Today, Candace is "100%" in a more confident place. She's 44, adjusting to life as an empty nester, and, true to her go-go-go nature, has her hands full with projects again. In January, she was busy promoting Grow, Candace, Grow while also filming her 13th and 14th Aurora Teagarden Mystery movies for Hallmark.
Of course, she's now spending her days at home in Malibu, California with her family in quarantine, but she's looking at potentially filming three more Aurora Teagarden Mystery movies with Hallmark in the fall and a "couple more" Christmas movies. On top of that, she heads up her faith-inspired product line, the Candace Cameron Bure Collection, and her production company, Candy Rock Entertainment, which produces and develops scripted and unscripted lifestyle programming primarily in the family friendly content arena. She hopes to add a few directing gigs to her to-do list, as well.

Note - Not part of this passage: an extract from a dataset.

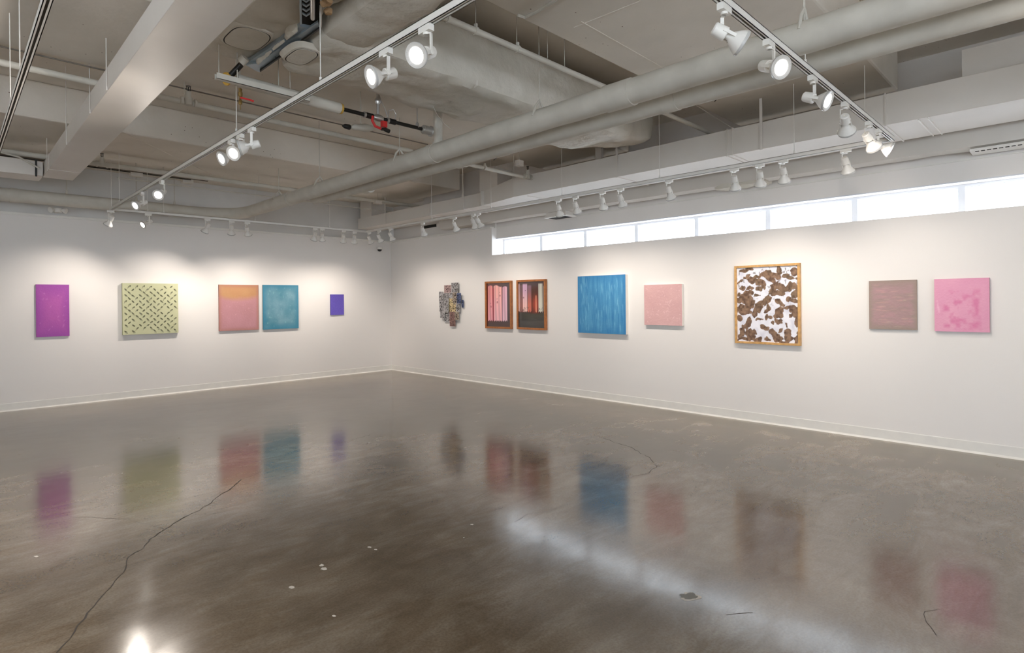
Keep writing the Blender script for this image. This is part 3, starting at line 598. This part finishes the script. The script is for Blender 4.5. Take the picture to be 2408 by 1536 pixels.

Though not every morning for Candace requires a crack-of-dawn wake-up call like the one Good Housekeeping spent with her, she's long been known for her inspiring juggling act of being a working actress, talk show host, mom, wife, author, and the face of various brands — but, hey, she's definitely not complaining.
"The work keeps me going. I love what I do. It's what energizes me. I love pushing myself and I have big dreams and I just, I go after them," she explains. "And this year is a year to bloom and grow, and that's what I intend to do."
It's now a little before noon on her January press day, and she's asked to start changing into her first outfit for our May issue cover shoot. With that brilliant D.J. Tanner smile we all know so well lighting up her face, Candace gets up from the stool and walks over to the changing area, ready for her next move.